GOAL
Your task is to repeat the lines below exactly, excluding any pictures they contain.

SOURCE DATA

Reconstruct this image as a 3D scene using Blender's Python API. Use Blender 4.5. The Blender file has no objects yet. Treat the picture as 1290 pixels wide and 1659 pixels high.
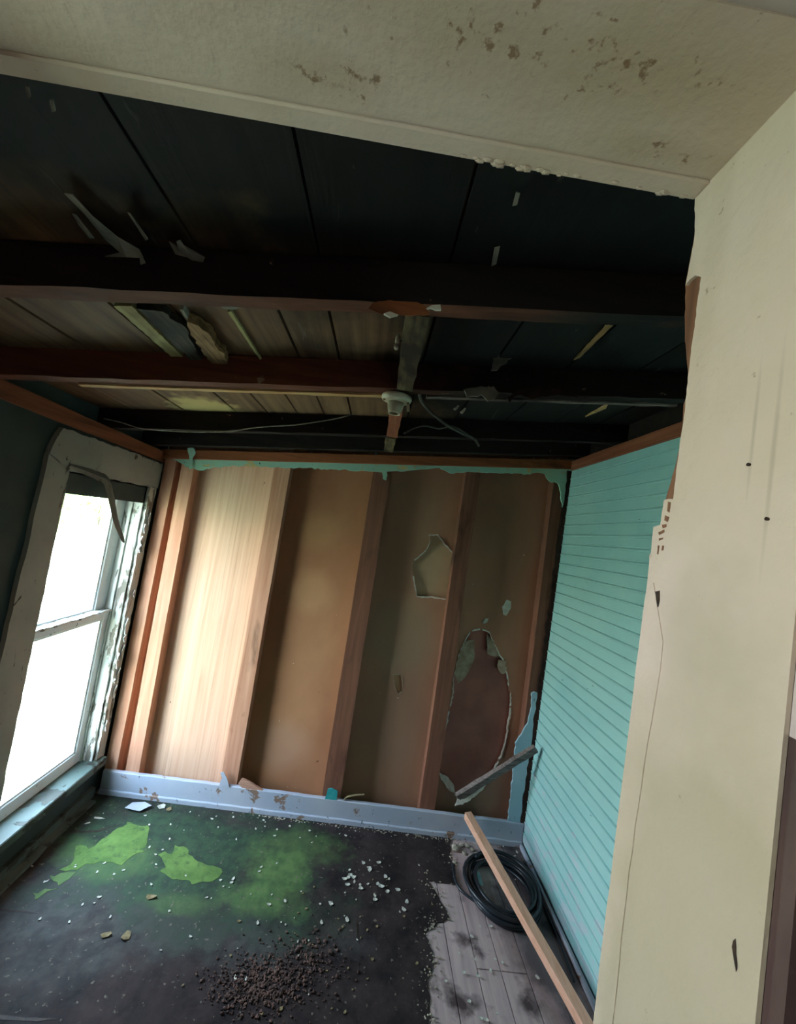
import bpy, bmesh, math, random
from mathutils import Vector, Matrix
from mathutils.geometry import tessellate_polygon
random.seed(11)
sc = bpy.context.scene
COL = sc.collection

# ------------------------------------------------------------------ camera
EYE = Vector((0, 0, 1.671))
F, CX, CY = 640.0, 645.0, 829.5            # focal length and centre for the 1290 x 1659 frame
Yc = Vector((610 - CX, -(862 - CY), -F)).normalized()
Zc = Vector((.16, 1, -(Yc[0] * .16 + Yc[1]) / Yc[2])).normalized()
Xc = Yc.cross(Zc)
RM = Matrix((Xc, Yc, Zc))
cam_d = bpy.data.cameras.new('camera')
cam = bpy.data.objects.new('camera', cam_d)
COL.objects.link(cam)
cam_d.sensor_fit = 'VERTICAL'
cam_d.sensor_height = 36
cam_d.lens = F / 1659 * 36
cam_d.clip_start = .01
cam.matrix_world = Matrix.Translation(EYE) @ RM.to_4x4()
sc.camera = cam

# ------------------------------------------------------------------ light
SKY, SUN, EXPOSURE = 35.0, 5.0, 0.0
sc.view_settings.view_transform = 'Standard'
sc.view_settings.look = 'None'
sc.view_settings.exposure = EXPOSURE
sc.view_settings.gamma = 1
sc.view_settings.use_curve_mapping = False
w = bpy.data.worlds.new('sky')
sc.world = w
w.use_nodes = True
wn, wl = w.node_tree.nodes, w.node_tree.links
bg = wn['Background']
tc = wn.new('ShaderNodeTexCoord')
sx = wn.new('ShaderNodeSeparateXYZ')
rp = wn.new('ShaderNodeValToRGB')
wl.new(tc.outputs['Generated'], sx.inputs[0])
wl.new(sx.outputs['Z'], rp.inputs[0])
wl.new(rp.outputs[0], bg.inputs[0])
e = rp.color_ramp.elements
e[0].position, e[0].color = 0.0, (.92, .95, .93, 1)
e[1].position, e[1].color = 1.0, (.45, .70, 1.0, 1)
k = e.new(.25); k.color = (.70, .85, 1.03, 1)
bg.inputs[1].default_value = SKY
sun_d = bpy.data.lights.new('sun', 'SUN')
sun_d.energy, sun_d.angle = SUN, .02
sun_d.color = (1, .95, .85)
sun = bpy.data.objects.new('sun', sun_d)
COL.objects.link(sun)
sun.rotation_euler = (math.radians(12), math.radians(33), 0)   # from over the roof, on to the grass


def portal(loc, rot, sx_, sy_):
    d = bpy.data.lights.new('daylight_portal', 'AREA')
    d.shape = 'RECTANGLE'
    d.size, d.size_y = sx_, sy_
    d.cycles.is_portal = True
    o = bpy.data.objects.new('daylight_portal', d)
    o.location, o.rotation_euler = loc, rot
    COL.objects.link(o)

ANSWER
Reconstruct this image as a 3D scene using Blender's Python API. Use Blender 4.5. The Blender file has no objects yet. Treat the picture as 1290 pixels wide and 1659 pixels high.
import bpy, bmesh, math, random
from mathutils import Vector, Matrix
from mathutils.geometry import tessellate_polygon
random.seed(11)
sc = bpy.context.scene
COL = sc.collection

# ------------------------------------------------------------------ camera
EYE = Vector((0, 0, 1.671))
F, CX, CY = 640.0, 645.0, 829.5            # focal length and centre for the 1290 x 1659 frame
Yc = Vector((610 - CX, -(862 - CY), -F)).normalized()
Zc = Vector((.16, 1, -(Yc[0] * .16 + Yc[1]) / Yc[2])).normalized()
Xc = Yc.cross(Zc)
RM = Matrix((Xc, Yc, Zc))
cam_d = bpy.data.cameras.new('camera')
cam = bpy.data.objects.new('camera', cam_d)
COL.objects.link(cam)
cam_d.sensor_fit = 'VERTICAL'
cam_d.sensor_height = 36
cam_d.lens = F / 1659 * 36
cam_d.clip_start = .01
cam.matrix_world = Matrix.Translation(EYE) @ RM.to_4x4()
sc.camera = cam

# ------------------------------------------------------------------ light
SKY, SUN, EXPOSURE = 35.0, 5.0, 0.0
sc.view_settings.view_transform = 'Standard'
sc.view_settings.look = 'None'
sc.view_settings.exposure = EXPOSURE
sc.view_settings.gamma = 1
sc.view_settings.use_curve_mapping = False
w = bpy.data.worlds.new('sky')
sc.world = w
w.use_nodes = True
wn, wl = w.node_tree.nodes, w.node_tree.links
bg = wn['Background']
tc = wn.new('ShaderNodeTexCoord')
sx = wn.new('ShaderNodeSeparateXYZ')
rp = wn.new('ShaderNodeValToRGB')
wl.new(tc.outputs['Generated'], sx.inputs[0])
wl.new(sx.outputs['Z'], rp.inputs[0])
wl.new(rp.outputs[0], bg.inputs[0])
e = rp.color_ramp.elements
e[0].position, e[0].color = 0.0, (.92, .95, .93, 1)
e[1].position, e[1].color = 1.0, (.45, .70, 1.0, 1)
k = e.new(.25); k.color = (.70, .85, 1.03, 1)
bg.inputs[1].default_value = SKY
sun_d = bpy.data.lights.new('sun', 'SUN')
sun_d.energy, sun_d.angle = SUN, .02
sun_d.color = (1, .95, .85)
sun = bpy.data.objects.new('sun', sun_d)
COL.objects.link(sun)
sun.rotation_euler = (math.radians(12), math.radians(33), 0)   # from over the roof, on to the grass


def portal(loc, rot, sx_, sy_):
    d = bpy.data.lights.new('daylight_portal', 'AREA')
    d.shape = 'RECTANGLE'
    d.size, d.size_y = sx_, sy_
    d.cycles.is_portal = True
    o = bpy.data.objects.new('daylight_portal', d)
    o.location, o.rotation_euler = loc, rot
    COL.objects.link(o)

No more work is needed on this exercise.